RR: You have to look at who is making that argument—whether it’s the people who are sitting on top or the people who are sitting on the bottom. It’s invariably those who have a very firm grip on power. I have never, in my thirty years in human rights, heard a person say, “Please do not take up my cause” because what happened to them was acceptable within their culture.
One of the most insulting notions is that human rights as a movement came out of the West after the Second World War with the Universal Declaration of Human Rights in 1948, which I believe is the greatest single achievement in the last century. It marked the first time in history that the signing nations declared that respect for the members of the human family was the foundation of freedom, justice, and peace. That represents a shift in public posture and a shift in understanding. The interesting question is whether that moment in history and the five decades since are going to be an aberration, a heart tremor in history, or whether that’s the beginning of something irreversible.
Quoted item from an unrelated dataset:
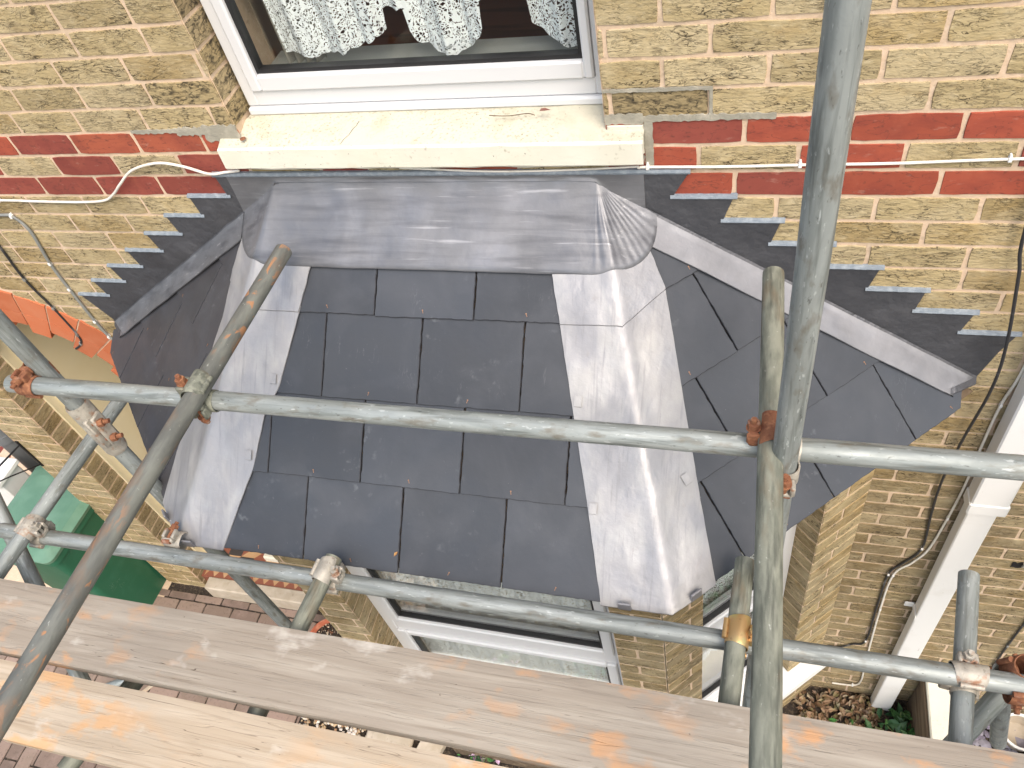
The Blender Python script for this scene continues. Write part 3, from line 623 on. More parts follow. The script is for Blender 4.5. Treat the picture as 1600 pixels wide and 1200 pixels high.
# rooms behind the windows
rm = MB()
def room(x0, x1, y0, y1, z0, z1):
    vs = [(x0, y0, z0), (x1, y0, z0), (x1, y1, z0), (x0, y1, z0), (x0, y0, z1), (x1, y0, z1), (x1, y1, z1), (x0, y1, z1)]
    rm.add(vs, [(0, 1, 2, 3)], 1); rm.add(vs, [(4, 5, 6, 7), (1, 2, 6, 5), (2, 3, 7, 6), (3, 0, 4, 7)], 0)
room(-1.3, .9, .31, 2.6, -.5, 1.9); room(-1.45, 1.0, .02, 2.6, -3.3, -.9)
for xa, xb in ((-1.3, WX0 - .001), (WX1 + .001, .9)): rm.box((xa, .3, -.5), (xb, .31, 1.9))
rm.box((WX0 - .001, .3, -.5), (WX1 + .001, .31, -.03))
rm.build('room_interior', ['room', 'room_floor'], house)
isl = MB(); isl.bbox((WX0 + .003, .165, -.02), (WX1 - .003, .34, .045), .006); isl.bbox((WX0 + .003, .16, .045), (WX1 - .003, .20, .06), .004); isl.build('inner_sill', ['inner_sill'], house)
isl = MB(); 
o_ = [V((CL.x + .09, CL.y + .16, -2.86)), V((CR.x - .09, CR.y + .16, -2.86)), V((BXR - .1, .05, -2.86)), V((BXL + .1, .05, -2.86))]
isl.prism(o_, (0, 0, -.05)); isl.build('bay_inner_sill', ['cream_wall'], house)

# ---------------------------------------------------------------- bay roof
EZ, EY = -.90, -.81; TF = .858; TR = .652 * math.sqrt(2); TLt = .637 * math.sqrt(2)
def zf(x, y): return EZ + TF * (y - EY)
def zr(x, y): return EZ + .652 * (1.30 - x + y)
def zl(x, y): return EZ + .637 * (1.80 + x + y)
def zroof(x, y, k=.008):
    a = [zf(x, y), zr(x, y), zl(x, y)]; m_ = min(a)
    return m_ - k * math.log(sum(math.exp(-(q - m_) / k) for q in a))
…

One of the expressions used in the early days to describe Amnesty International was “keeping the balance of nuisance.” Whatever the issue, whatever nuisance political prisoners were to the government that was holding them, Amnesty International had to be more of a nuisance. Sometimes it is like dripping water on a stone, other times, massive action is required. Ultimately, it is public opinion that has to upset the apple cart so that it becomes politically necessary for the government to deal with human rights issues.
Activity must result in political pressure. That’s the genius of organizations like Amnesty International. By engaging local activists who sit at home and send letters or e-mails, gradually you ratchet up the number of people who are getting to senators and representatives, and slowly the volume builds up to the point where there is a constituency that is strong enough attention. That happens not only in democracies, but also in single-party states, and sometimes it accounts for oppressive regimes that seem to disappear like a cobweb: everybody goes on the streets and says, “That’s it.”
The Shah of Iran, Ferdinand Marcos of the Philippines, and the communist rulers of Czechoslovakia, East Germany, Poland, and the Soviet Union were all forced from office (and in some cases into exile) by mass demonstrations of public will. One of the most astonishing events took place in Czechoslovakia in 1989 when almost the entire population of Prague filled Wenceslas Square jingling their house keys. The regime gave up the ghost the same day. Of course, success is not guaranteed, and the risks are high, as Chinese and Burmese democrats found at their great cost when the armed forces openly massacred them—and Western governments, to all intents and purposes, found it convenient to look the other way.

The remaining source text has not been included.